Gallery director Ramon Osuna brilliantly traces Mr. Reed’s 1960s evolution on the long wall that visitors first see, with paintings ranging from the artist’s “Field” series at left to that of the “Discs.”
Mr. Osuna follows up with mounting the hard-edge geometric color abstractions in the outer gallery.
He shows what the artist can do with color vibrations in an untitled work from 1962, a longish painting of yellow-and-white jigsaw shapes merging into biomorphic forms of green, blue and orange.
“I was working on the interaction of color here,” Mr.

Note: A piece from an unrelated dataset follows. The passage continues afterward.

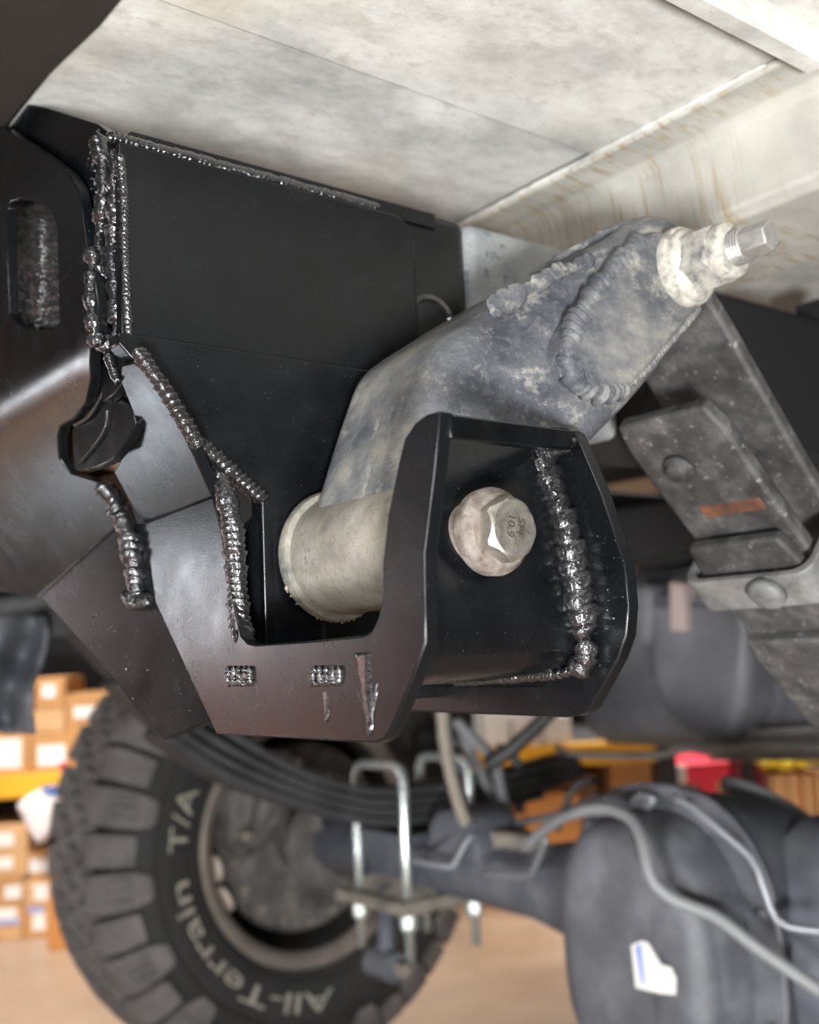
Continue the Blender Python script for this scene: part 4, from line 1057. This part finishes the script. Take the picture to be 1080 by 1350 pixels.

Reed says. “The energy of the color of the shape — here, yellow — vibrates against the other colors. I may have been influenced by Miro then.”

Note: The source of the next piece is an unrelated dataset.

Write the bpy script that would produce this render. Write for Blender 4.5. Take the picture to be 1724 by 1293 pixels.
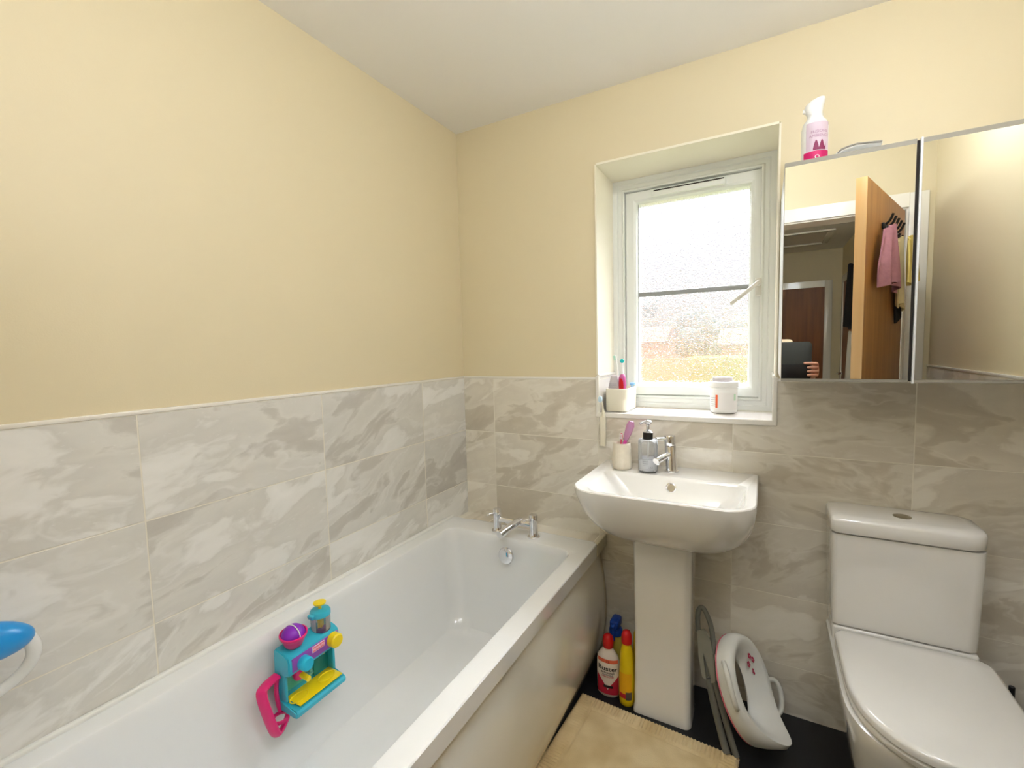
import bpy, bmesh, math, random
from math import sin, cos, pi, radians, sqrt, atan2
from mathutils import Vector, Matrix

for o in list(bpy.data.objects): bpy.data.objects.remove(o)
SC = bpy.context.scene
COL = SC.collection
random.seed(7)

# ------------------------------------------------------------------ camera
cam_d = bpy.data.cameras.new('camera'); cam = bpy.data.objects.new('camera', cam_d); COL.objects.link(cam)
cam_d.sensor_fit = 'HORIZONTAL'; cam_d.sensor_width = 36.0; cam_d.lens = 766.2138/1724*36.0
cam_d.clip_start = 0.01; cam_d.clip_end = 400
YAW, PIT, ROL = radians(-29.0784), radians(-4.2209), radians(-1.3754)
def cam_axes():
    # same convention as the measurements: yaw 0 looks along +y, negative yaw turns left
    cy, sy, cp, sp, cr, sr = cos(YAW), sin(YAW), cos(PIT), sin(PIT), cos(ROL), sin(ROL)
    f = Vector((sy*cp, cy*cp, sp)); r = Vector((cy, -sy, 0)); u = r.cross(f)
    return cr*r+sr*u, -sr*r+cr*u, f
_r, _u, _f = cam_axes()
CAMP = Vector((1.2659, -1.8019, 1.3176))
M = Matrix((( _r.x, _u.x, -_f.x, CAMP.x), (_r.y, _u.y, -_f.y, CAMP.y), (_r.z, _u.z, -_f.z, CAMP.z), (0, 0, 0, 1)))
cam.matrix_world = M
SC.camera = cam

# ------------------------------------------------------------------ world: overcast sky
W = bpy.data.worlds.new('overcast_sky'); SC.world = W; W.use_nodes = True
nt = W.node_tree; nt.nodes.clear()
tc = nt.nodes.new('ShaderNodeTexCoord'); sx = nt.nodes.new('ShaderNodeSeparateXYZ')
rp = nt.nodes.new('ShaderNodeValToRGB'); bg = nt.nodes.new('ShaderNodeBackground'); wo = nt.nodes.new('ShaderNodeOutputWorld')
nt.links.new(tc.outputs['Generated'], sx.inputs[0]); nt.links.new(sx.outputs['Z'], rp.inputs[0])
rp.color_ramp.elements[0].position = 0.0; rp.color_ramp.elements[0].color = (0.47, 0.47, 0.48, 1)
rp.color_ramp.elements[1].position = 0.9; rp.color_ramp.elements[1].color = (6.5, 6.8, 7.4, 1)
e = rp.color_ramp.elements.new(0.26); e.color = (0.47, 0.47, 0.485, 1)
e = rp.color_ramp.elements.new(0.45); e.color = (4.2, 4.35, 4.6, 1)
nt.links.new(rp.outputs[0], bg.inputs['Color']); bg.inputs['Strength'].default_value = 1.0
nt.links.new(bg.outputs[0], wo.inputs['Surface'])

# the bright cloud cover beyond the window
sun_d = bpy.data.lights.new('bright_cloud', 'SUN'); sun_d.energy = 7.5; sun_d.angle = radians(50); sun_d.color = (0.90, 0.95, 1.0)
sun = bpy.data.objects.new('bright_cloud', sun_d); COL.objects.link(sun)
sun.rotation_euler = Vector((-0.15, -1.0, -1.0)).to_track_quat('-Z', 'Y').to_euler()
LAMP_E = 5.6       # added fill globes under the bathroom ceiling
WALL_E = 8.0         # added fill lamp on the door wall
HALL_E = 36.0        # added fill globe in the hall

SC.view_settings.view_transform = 'Standard'; SC.view_settings.look = 'None'
SC.view_settings.exposure = 0.95; SC.view_settings.gamma = 1.0; SC.view_settings.use_curve_mapping = False

# ------------------------------------------------------------------ materials
def srgb(r, g, b):
    f = lambda c: (c/255/12.92) if c/255 <= 0.04045 else ((c/255+0.055)/1.055)**2.4
    return (f(r), f(g), f(b), 1)
def mat(name, col=(200, 200, 200), rough=0.5, metal=0.0, coat=0.0, spec=0.5, emis=None, est=0.0, trans=0.0, alpha=1.0, ior=1.45, noise=0.0, nscale=40, bump=0.0, sss=0.0):
    m = bpy.data.materials.new(name); m.use_nodes = True
    n = m.node_tree.nodes; l = m.node_tree.links; b = n['Principled BSDF']
    b.inputs['Base Color'].default_value = srgb(*col); b.inputs['Roughness'].default_value = rough
    b.inputs['Metallic'].default_value = metal; b.inputs['Coat Weight'].default_value = coat
    b.inputs['Coat Roughness'].default_value = 0.05
    b.inputs['Specular IOR Level'].default_value = spec; b.inputs['IOR'].default_value = ior
    b.inputs['Transmission Weight'].default_value = trans; b.inputs['Alpha'].default_value = alpha
    if emis: b.inputs['Emission Color'].default_value = srgb(*emis); b.inputs['Emission Strength'].default_value = est
    if sss: b.inputs['Subsurface Weight'].default_value = sss
    tcn = n.new('ShaderNodeTexCoord')
    nz = n.new('ShaderNodeTexNoise'); nz.inputs['Scale'].default_value = nscale; nz.inputs['Detail'].default_value = 4
    l.new(tcn.outputs['Object'], nz.inputs['Vector'])
    mx = n.new('ShaderNodeMix'); mx.data_type = 'RGBA'; mx.blend_type = 'MULTIPLY'
    mx.inputs[0].default_value = 1.0
    mr = n.new('ShaderNodeMapRange'); l.new(nz.outputs['Fac'], mr.inputs[0])
    mr.inputs[3].default_value = 1-max(noise, 0.008); mr.inputs[4].default_value = 1.0
    mx.inputs[6].default_value = srgb(*col); l.new(mr.outputs[0], mx.inputs[7]); l.new(mx.outputs[2], b.inputs['Base Color'])
    if bump:
        bp = n.new('ShaderNodeBump'); bp.inputs['Strength'].default_value = bump; bp.inputs['Distance'].default_value = 0.002
        l.new(nz.outputs['Fac'], bp.inputs['Height']); l.new(bp.outputs[0], b.inputs['Normal'])
    return m

PAINT = mat('cream_wall_paint', (226, 213, 179), 0.55, noise=0.015, nscale=300, bump=0.08)
CEILP = mat('ceiling_paint', (249, 247, 243), 0.7, noise=0.01, nscale=200)
REVEAL = mat('reveal_paint', (245, 238, 218), 0.5)
TRIMW = mat('white_trim', (240, 236, 226), 0.25, coat=0.3)
UPVC = mat('white_upvc', (232, 234, 228), 0.3, coat=0.2)
ACRY = mat('white_acrylic', (238, 239, 238), 0.12, coat=0.8)
PANELM = mat('white_bath_panel', (232, 228, 214), 0.14, coat=0.6)
CERAM = mat('white_ceramic', (240, 238, 233), 0.10, coat=0.8)
CHROME = mat('chrome', (235, 235, 238), 0.06, metal=1.0)
MIRROR = mat('mirror_glass', (232, 234, 230), 0.0, metal=1.0)
CABW = mat('white_cabinet', (232, 234, 236), 0.3)
CABG = mat('grey_door_edge', (150, 146, 134), 0.35)
BLACKF = mat('black_floor_vinyl', (30, 30, 33), 0.45, noise=0.3, nscale=60)
MATM = None
DARKG = mat('dark_gap', (40, 34, 28), 0.8)
PLW = mat('white_plastic', (240, 240, 236), 0.3)
PLCREAM = mat('cream_plastic', (236, 230, 208), 0.35)
TEAL = mat('teal_plastic', (52, 182, 208), 0.3, coat=0.3)
TEALG = mat('sea_green_plastic', (86, 205, 196), 0.35)
TEALD = mat('dark_teal_plastic', (20, 140, 140), 0.4)
PINK = mat('hot_pink_plastic', (232, 22, 120), 0.3, coat=0.3)
PURP = mat('purple_plastic', (140, 40, 190), 0.35)
LILAC = mat('violet_panel', (150, 80, 180), 0.4)
YEL = mat('yellow_plastic', (246, 216, 20), 0.3, coat=0.3)
BLUEP = mat('blue_plastic', (30, 150, 225), 0.3, coat=0.3)
NAVY = mat('navy_blue_plastic', (20, 70, 170), 0.35)
REDP = mat('red_plastic', (205, 20, 25), 0.35)
REDL = mat('red_label', (200, 40, 50), 0.5)
BLACKP = mat('black_plastic', (18, 18, 20), 0.3)
INK = mat('black_ink', (40, 36, 36), 0.6)
GREYINK = mat('grey_ink', (120, 120, 128), 0.6)
WOOD = None
ORANGE = mat('orange_label', (225, 95, 40), 0.5)
STONE = mat('marble_cup', (236, 226, 206), 0.45, noise=0.25, nscale=35)
GREYP = mat('grey_plastic_frame', (112, 112, 104), 0.45, noise=0.15, nscale=80)
SKIN = mat('skin', (226, 170, 145), 0.5, sss=0.1)
TOWELP = mat('pink_towel', (178, 122, 132), 0.95, noise=0.35, nscale=60, bump=0.6)
TOWELY = mat('yellow_cloth', (222, 198, 112), 0.95, noise=0.3, nscale=40, bump=0.5)
TOWELC = mat('cream_cloth', (238, 220, 170), 0.95, noise=0.2, nscale=40, bump=0.5)
DARKC = mat('dark_cloth', (38, 34, 34), 0.95, noise=0.3, nscale=50)
WHITEC = mat('white_cloth', (225, 222, 214), 0.9, noise=0.1, nscale=40)
TABLET = mat('dark_grey_case', (70, 74, 72), 0.5)
TABLETB = mat('black_case_flap', (26, 26, 27), 0.5)
CARPET = mat('beige_carpet', (170, 155, 135), 0.95, noise=0.3, nscale=400)
CLEAR = None

def wood(name, c1, c2, scale=1.0):
    m = bpy.data.materials.new(name); m.use_nodes = True; n = m.node_tree.nodes; l = m.node_tree.links; b = n['Principled BSDF']
    t = n.new('ShaderNodeTexCoord'); mp = n.new('ShaderNodeMapping'); mp.inputs['Scale'].default_value = (14*scale, 14*scale, 0.9*scale)
    nz = n.new('ShaderNodeTexNoise'); nz.inputs['Scale'].default_value = 2.2; nz.inputs['Detail'].default_value = 6
    r = n.new('ShaderNodeValToRGB'); r.color_ramp.elements[0].color = srgb(*c1); r.color_ramp.elements[1].color = srgb(*c2)
    r.color_ramp.elements[0].position = 0.3; r.color_ramp.elements[1].position = 0.7
    l.new(t.outputs['Object'], mp.inputs[0]); l.new(mp.outputs[0], nz.inputs['Vector']); l.new(nz.outputs['Fac'], r.inputs[0]); l.new(r.outputs[0], b.inputs['Base Color'])
    b.inputs['Roughness'].default_value = 0.45
    return m
WOOD = wood('oak_veneer', (176, 122, 58), (150, 98, 38))
WOODL = wood('light_oak_edge', (246, 214, 164), (222, 160, 88), .35)
WOODD = wood('brown_door_veneer', (150, 92, 40), (128, 74, 30))

def glassmat(name, tint=(245, 245, 245), rough=0.02, alpha=0.25):
    m = bpy.data.materials.new(name); m.use_nodes = True; n = m.node_tree.nodes; l = m.node_tree.links; n.clear()
    o = n.new('ShaderNodeOutputMaterial'); mx = n.new('ShaderNodeMixShader'); tr = n.new('ShaderNodeBsdfTransparent'); g = n.new('ShaderNodeBsdfPrincipled')
    tr.inputs[0].default_value = srgb(*tint); g.inputs['Base Color'].default_value = srgb(*tint); g.inputs['Roughness'].default_value = rough
    fr = n.new('ShaderNodeFresnel'); fr.inputs[0].default_value = 1.45
    ad = n.new('ShaderNodeMath'); ad.operation = 'ADD'; ad.use_clamp = True; ad.inputs[1].default_value = alpha
    l.new(fr.outputs[0], ad.inputs[0]); l.new(ad.outputs[0], mx.inputs[0]); l.new(tr.outputs[0], mx.inputs[1]); l.new(g.outputs[0], mx.inputs[2]); l.new(mx.outputs[0], o.inputs[0])
    return m
CLEAR = glassmat('clear_plastic', (250, 251, 252), 0.05, 0.05)
CLEARP = glassmat('clear_pink_plastic', (240, 190, 225), 0.1, 0.45)
CLEARB = glassmat('frosted_plastic', (232, 226, 228), 0.3, 0.55)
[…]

Mr. Osuna says it was the first painting where Mr. Reed uses unprimed cotton duck canvas as a major compositional element. With the shimmering, stained yellows-on-canvas, he made it one of his best.

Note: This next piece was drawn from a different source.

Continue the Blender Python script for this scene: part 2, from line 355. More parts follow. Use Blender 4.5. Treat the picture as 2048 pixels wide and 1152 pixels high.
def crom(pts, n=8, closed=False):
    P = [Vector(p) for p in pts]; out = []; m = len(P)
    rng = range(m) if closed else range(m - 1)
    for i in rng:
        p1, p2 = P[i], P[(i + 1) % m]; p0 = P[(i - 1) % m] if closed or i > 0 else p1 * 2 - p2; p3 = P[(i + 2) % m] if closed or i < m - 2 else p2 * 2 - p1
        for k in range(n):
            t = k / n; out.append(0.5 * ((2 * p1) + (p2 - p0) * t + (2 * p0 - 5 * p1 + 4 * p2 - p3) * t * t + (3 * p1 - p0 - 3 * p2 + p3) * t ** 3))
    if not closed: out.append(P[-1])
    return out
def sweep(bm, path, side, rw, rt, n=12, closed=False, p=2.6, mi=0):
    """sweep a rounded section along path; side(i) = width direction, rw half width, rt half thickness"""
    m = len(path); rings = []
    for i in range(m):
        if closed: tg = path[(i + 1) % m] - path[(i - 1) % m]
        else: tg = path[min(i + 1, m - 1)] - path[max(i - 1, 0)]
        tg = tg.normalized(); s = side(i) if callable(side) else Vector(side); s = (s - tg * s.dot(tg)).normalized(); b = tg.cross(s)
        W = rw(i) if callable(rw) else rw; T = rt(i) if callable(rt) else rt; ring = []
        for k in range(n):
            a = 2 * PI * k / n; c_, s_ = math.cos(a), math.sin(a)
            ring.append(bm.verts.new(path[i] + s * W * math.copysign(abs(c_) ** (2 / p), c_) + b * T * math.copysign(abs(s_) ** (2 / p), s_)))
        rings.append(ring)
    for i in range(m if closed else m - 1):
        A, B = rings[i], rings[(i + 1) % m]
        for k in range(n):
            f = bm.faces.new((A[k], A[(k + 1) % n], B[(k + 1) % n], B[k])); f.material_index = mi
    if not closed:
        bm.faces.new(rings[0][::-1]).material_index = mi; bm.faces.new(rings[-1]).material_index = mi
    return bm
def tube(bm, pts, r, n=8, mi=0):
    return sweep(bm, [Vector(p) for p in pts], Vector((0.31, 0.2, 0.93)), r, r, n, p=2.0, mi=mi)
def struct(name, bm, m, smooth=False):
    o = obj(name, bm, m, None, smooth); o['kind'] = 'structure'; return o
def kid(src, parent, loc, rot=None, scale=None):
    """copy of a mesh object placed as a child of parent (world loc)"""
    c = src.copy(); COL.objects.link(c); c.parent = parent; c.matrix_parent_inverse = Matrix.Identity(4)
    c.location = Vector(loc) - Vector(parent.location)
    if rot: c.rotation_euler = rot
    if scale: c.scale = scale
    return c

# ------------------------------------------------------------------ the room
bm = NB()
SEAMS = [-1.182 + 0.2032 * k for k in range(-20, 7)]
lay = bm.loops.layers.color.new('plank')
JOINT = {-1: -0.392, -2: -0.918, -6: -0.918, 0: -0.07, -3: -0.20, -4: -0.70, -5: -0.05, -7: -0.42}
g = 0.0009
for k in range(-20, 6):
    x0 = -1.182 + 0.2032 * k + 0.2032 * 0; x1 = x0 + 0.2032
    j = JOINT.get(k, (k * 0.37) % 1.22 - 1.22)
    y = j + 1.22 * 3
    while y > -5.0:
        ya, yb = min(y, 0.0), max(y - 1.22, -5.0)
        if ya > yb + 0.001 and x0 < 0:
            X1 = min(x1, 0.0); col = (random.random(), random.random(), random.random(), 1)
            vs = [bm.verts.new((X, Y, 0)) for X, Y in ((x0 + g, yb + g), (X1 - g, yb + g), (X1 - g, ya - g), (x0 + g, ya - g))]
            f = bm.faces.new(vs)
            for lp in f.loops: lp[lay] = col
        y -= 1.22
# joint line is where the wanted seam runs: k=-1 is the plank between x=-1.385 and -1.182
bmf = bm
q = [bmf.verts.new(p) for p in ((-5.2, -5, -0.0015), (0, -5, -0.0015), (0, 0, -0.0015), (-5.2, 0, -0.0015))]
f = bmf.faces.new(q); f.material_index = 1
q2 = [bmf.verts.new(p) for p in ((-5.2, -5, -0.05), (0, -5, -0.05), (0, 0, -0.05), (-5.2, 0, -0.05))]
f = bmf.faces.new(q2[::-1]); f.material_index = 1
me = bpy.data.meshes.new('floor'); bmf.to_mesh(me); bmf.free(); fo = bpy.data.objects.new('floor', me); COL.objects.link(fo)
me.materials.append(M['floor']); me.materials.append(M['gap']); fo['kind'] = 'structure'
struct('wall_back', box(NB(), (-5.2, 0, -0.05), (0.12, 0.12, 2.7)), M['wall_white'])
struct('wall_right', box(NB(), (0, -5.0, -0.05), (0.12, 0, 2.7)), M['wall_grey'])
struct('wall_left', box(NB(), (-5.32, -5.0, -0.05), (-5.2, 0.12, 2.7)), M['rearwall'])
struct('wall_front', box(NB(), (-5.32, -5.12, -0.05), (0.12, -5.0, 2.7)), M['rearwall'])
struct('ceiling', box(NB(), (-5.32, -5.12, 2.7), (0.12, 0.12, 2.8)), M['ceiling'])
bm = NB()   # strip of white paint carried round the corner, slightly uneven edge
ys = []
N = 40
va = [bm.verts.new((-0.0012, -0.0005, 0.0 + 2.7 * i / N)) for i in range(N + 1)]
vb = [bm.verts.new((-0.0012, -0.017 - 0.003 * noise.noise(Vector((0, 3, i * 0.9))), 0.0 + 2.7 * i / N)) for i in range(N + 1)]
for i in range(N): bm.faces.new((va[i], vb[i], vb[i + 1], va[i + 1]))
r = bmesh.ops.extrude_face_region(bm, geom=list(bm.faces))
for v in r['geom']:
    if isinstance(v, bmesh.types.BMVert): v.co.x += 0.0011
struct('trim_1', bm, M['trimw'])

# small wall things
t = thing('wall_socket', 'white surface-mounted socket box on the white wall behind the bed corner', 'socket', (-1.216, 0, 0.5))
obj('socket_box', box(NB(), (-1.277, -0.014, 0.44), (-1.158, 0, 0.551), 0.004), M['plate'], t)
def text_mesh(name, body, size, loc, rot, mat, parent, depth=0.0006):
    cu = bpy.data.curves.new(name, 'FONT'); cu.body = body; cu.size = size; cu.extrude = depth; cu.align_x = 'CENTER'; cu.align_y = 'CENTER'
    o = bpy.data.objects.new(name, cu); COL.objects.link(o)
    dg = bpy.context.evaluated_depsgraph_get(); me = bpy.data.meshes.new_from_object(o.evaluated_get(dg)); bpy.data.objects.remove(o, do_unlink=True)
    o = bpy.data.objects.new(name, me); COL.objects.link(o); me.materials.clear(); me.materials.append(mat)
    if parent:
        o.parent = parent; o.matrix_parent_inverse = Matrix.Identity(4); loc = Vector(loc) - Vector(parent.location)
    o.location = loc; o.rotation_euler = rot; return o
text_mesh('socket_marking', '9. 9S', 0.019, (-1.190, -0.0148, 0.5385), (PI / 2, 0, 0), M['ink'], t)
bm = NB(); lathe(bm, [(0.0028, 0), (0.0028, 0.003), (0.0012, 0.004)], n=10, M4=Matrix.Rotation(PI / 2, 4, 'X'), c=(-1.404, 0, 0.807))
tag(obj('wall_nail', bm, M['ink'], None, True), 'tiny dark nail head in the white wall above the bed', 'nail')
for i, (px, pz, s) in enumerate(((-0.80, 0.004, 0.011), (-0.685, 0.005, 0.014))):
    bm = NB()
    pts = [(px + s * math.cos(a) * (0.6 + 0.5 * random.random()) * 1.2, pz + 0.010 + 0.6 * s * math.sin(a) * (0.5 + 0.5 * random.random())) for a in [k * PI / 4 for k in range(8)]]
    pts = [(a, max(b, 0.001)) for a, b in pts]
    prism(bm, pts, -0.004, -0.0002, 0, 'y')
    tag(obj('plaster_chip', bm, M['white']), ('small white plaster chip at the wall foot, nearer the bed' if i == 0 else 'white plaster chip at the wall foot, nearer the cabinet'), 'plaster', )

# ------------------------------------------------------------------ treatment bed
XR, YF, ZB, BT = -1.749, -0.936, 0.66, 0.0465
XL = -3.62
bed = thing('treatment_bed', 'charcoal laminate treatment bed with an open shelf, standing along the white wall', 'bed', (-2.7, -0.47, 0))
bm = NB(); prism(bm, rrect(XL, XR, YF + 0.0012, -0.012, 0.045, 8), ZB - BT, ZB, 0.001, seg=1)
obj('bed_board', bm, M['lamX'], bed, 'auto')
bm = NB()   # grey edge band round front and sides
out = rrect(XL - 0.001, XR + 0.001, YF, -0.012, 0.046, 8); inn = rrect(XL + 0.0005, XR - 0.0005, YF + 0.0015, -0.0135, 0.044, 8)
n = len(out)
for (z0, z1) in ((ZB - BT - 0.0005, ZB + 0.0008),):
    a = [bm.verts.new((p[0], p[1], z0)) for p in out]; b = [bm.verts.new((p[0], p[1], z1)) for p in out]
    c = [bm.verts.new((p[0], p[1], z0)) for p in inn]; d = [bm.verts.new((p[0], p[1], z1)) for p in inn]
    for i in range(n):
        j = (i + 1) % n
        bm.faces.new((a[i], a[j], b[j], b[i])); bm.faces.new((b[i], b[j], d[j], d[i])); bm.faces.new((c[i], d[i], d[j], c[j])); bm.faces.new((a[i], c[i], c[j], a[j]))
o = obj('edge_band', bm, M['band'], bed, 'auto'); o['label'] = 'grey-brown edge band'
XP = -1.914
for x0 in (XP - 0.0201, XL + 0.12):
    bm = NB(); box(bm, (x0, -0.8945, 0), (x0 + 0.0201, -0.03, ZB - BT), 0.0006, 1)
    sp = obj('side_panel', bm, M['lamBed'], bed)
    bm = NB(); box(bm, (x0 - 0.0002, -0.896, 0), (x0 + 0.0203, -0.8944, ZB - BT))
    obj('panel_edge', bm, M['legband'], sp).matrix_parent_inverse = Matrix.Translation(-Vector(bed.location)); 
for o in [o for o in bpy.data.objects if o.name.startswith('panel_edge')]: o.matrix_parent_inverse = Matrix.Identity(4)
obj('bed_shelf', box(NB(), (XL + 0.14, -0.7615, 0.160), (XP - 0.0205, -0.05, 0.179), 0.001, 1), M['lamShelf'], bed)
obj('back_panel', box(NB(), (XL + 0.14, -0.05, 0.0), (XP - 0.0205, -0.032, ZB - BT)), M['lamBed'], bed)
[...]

The artist further enlarges biomorphic-amoebic shapes in the next painting, “#2” (1963), a jittery syncopation of orange-and-blue jigsaw shapes around a canvas circle. Here, Mr. Reed concentrates on what shaped forms, with a circle, can do.
The artist moves shapes even more in “#19” (1962) with deep blue forms — perhaps bodies of water — grabbing spreading green forms below that could be algae. Mr. Reed places a tiny pink amoeba at center to, as he says, “liven the work up.”
He dramatically extends his “Field” paintings in the next work, “No. 24A” (1964), with bluish amoebas sporting greenish “eyes” surrounded by red and yellow half triangles.
“No. 24C” (1964) becomes even more sophisticated. Mr. Reed surrounds “C” with blue and orange half triangles. A green swirling center on lavender ground dominates the painting’s ground.
The mood radically shifts in the outer gallery with large paintings Mr. Reed calls “geometric abstractions.” In “Barcelona” (1968), the artist deliberately juxtaposes clashing hues such as pink-lavenders with oranges, pink-lavenders with reds, and blues — also with pinks — in rectangular and squarish shapes.
“Emerging” (1967) is a shaped trapezoid of contrasting diagonal bars of green, pink and purple, slashed with a wider horizontal white band.
It’s the show’s most challenging work, somber and hard-edged.
Mr. Osuna triumphantly concludes the exhibit with “Blue Plume” (1963), one of the artist’s most beautiful paintings.